▸ Job
Filter the data for lines with the word "picture", then copy every line so identified.

▸ Information provided

────────────────

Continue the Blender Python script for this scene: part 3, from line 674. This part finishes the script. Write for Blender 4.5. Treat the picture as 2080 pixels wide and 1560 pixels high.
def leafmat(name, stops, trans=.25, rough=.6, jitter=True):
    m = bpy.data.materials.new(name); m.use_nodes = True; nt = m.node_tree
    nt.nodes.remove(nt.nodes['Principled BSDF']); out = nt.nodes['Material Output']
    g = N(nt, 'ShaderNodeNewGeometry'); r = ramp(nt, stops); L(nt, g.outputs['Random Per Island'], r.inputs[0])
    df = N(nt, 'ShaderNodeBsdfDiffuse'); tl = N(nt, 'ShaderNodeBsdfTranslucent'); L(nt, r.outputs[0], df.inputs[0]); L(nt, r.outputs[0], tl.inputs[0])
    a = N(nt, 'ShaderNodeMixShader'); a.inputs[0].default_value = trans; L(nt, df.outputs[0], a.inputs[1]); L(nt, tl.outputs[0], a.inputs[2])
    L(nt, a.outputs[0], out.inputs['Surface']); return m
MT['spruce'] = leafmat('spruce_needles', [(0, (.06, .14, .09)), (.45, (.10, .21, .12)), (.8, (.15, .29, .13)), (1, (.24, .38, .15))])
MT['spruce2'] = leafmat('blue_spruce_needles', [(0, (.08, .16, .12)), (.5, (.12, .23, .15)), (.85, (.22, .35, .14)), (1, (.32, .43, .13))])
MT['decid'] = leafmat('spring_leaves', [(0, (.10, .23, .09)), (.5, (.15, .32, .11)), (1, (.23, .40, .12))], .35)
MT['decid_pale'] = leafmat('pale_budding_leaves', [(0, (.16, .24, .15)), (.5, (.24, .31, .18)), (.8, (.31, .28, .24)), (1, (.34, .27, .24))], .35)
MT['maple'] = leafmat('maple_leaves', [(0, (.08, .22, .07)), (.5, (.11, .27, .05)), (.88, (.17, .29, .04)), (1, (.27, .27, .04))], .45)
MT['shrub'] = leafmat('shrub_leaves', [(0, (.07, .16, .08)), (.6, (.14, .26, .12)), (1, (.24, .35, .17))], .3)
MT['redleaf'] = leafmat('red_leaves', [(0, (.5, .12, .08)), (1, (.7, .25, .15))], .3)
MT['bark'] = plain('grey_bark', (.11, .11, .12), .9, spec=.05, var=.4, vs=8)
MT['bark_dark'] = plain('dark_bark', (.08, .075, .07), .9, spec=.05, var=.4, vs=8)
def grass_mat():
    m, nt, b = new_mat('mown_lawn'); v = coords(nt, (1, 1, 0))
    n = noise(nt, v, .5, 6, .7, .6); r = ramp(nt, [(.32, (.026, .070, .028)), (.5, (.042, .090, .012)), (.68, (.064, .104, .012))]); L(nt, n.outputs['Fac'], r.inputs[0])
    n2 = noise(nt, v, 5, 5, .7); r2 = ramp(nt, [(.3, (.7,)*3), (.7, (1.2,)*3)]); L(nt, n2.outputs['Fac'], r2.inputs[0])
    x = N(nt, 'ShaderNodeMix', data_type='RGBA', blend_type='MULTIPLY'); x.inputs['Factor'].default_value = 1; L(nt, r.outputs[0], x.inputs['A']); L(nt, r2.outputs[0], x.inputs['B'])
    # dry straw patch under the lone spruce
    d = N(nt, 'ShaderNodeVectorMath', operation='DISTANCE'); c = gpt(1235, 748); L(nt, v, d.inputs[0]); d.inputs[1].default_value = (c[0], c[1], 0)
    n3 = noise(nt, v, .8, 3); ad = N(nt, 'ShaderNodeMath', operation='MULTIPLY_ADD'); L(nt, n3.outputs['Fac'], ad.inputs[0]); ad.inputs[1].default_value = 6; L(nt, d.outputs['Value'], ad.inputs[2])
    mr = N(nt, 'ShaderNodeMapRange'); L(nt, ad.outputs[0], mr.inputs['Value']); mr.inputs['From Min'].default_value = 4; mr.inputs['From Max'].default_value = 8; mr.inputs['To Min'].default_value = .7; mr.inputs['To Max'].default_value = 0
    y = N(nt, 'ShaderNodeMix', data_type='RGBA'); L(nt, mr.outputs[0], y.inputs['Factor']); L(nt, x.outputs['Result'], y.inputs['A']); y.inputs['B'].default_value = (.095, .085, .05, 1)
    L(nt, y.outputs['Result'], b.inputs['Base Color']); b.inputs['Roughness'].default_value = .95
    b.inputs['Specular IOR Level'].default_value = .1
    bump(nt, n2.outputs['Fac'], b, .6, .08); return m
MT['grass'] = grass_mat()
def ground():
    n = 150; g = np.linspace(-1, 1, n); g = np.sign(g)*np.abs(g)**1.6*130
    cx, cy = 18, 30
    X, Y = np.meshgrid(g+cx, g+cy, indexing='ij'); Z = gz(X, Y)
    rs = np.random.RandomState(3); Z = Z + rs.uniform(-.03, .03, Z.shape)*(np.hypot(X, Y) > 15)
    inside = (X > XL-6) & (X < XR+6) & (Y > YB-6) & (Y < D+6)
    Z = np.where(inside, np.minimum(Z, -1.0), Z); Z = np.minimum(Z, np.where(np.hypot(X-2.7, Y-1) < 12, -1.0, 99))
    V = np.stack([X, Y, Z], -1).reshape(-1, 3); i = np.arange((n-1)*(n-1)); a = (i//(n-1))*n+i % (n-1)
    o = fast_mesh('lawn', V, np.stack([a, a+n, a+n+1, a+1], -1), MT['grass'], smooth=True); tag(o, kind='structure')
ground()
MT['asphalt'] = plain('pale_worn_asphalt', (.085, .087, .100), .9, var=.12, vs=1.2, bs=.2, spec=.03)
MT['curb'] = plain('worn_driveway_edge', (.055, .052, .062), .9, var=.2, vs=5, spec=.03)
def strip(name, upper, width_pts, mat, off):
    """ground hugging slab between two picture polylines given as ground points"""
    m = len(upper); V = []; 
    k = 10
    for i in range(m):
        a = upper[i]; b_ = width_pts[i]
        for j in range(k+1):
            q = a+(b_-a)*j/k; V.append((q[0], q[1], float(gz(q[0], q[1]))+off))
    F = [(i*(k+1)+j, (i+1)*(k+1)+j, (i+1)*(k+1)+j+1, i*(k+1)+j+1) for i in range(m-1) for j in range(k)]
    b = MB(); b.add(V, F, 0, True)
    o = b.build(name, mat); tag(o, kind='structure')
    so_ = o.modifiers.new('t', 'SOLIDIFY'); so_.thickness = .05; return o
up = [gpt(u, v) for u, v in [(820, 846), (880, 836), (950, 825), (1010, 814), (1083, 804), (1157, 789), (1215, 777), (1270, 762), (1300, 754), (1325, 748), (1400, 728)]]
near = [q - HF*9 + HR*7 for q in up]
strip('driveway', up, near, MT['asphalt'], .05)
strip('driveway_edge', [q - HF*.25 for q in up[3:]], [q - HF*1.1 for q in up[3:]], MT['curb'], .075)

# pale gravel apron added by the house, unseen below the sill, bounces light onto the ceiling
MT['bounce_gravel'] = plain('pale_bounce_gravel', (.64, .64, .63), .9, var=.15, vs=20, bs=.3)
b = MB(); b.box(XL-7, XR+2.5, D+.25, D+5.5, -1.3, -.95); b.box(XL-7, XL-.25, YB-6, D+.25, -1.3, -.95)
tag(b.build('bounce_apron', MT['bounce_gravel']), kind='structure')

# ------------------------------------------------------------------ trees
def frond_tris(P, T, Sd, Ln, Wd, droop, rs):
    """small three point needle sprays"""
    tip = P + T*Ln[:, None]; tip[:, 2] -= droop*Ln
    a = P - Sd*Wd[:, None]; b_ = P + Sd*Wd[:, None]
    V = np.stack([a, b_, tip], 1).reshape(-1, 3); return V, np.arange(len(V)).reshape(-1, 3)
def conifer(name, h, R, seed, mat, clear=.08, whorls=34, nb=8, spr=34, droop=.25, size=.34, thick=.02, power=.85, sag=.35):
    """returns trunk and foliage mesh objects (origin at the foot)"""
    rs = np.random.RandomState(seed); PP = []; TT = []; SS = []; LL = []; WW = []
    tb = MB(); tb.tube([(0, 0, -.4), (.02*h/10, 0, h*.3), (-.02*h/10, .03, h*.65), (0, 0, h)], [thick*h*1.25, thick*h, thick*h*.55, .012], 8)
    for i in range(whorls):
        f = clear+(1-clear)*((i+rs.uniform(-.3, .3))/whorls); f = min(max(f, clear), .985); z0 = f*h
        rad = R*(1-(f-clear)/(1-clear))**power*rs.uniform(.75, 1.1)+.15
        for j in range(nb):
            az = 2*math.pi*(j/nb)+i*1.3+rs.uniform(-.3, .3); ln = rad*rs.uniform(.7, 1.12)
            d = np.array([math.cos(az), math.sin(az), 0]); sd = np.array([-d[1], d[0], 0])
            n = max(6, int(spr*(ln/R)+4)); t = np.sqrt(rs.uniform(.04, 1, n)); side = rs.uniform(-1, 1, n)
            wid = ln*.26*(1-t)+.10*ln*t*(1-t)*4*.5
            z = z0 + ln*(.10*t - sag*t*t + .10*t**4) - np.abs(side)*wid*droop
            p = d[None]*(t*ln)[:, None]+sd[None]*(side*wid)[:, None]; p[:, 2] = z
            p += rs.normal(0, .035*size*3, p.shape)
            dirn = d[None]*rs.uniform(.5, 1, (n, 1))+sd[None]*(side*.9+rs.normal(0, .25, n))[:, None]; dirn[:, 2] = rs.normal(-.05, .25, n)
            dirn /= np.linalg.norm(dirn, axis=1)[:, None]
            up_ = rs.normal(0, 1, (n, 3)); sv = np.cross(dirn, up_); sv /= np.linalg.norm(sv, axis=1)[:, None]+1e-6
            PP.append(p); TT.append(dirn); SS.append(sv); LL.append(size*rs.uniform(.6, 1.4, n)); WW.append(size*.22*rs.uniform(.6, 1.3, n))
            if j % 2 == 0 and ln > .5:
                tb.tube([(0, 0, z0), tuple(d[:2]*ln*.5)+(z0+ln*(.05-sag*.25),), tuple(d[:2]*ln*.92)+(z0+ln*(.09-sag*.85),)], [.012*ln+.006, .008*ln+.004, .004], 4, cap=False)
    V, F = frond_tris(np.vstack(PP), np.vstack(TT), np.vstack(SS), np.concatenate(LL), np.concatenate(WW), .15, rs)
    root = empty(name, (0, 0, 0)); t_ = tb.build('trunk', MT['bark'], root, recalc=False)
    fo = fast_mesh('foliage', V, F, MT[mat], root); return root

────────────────

▸ The response
Continue the Blender Python script for this scene: part 3, from line 674. This part finishes the script. Write for Blender 4.5. Treat the picture as 2080 pixels wide and 1560 pixels high.
    """ground hugging slab between two picture polylines given as ground points"""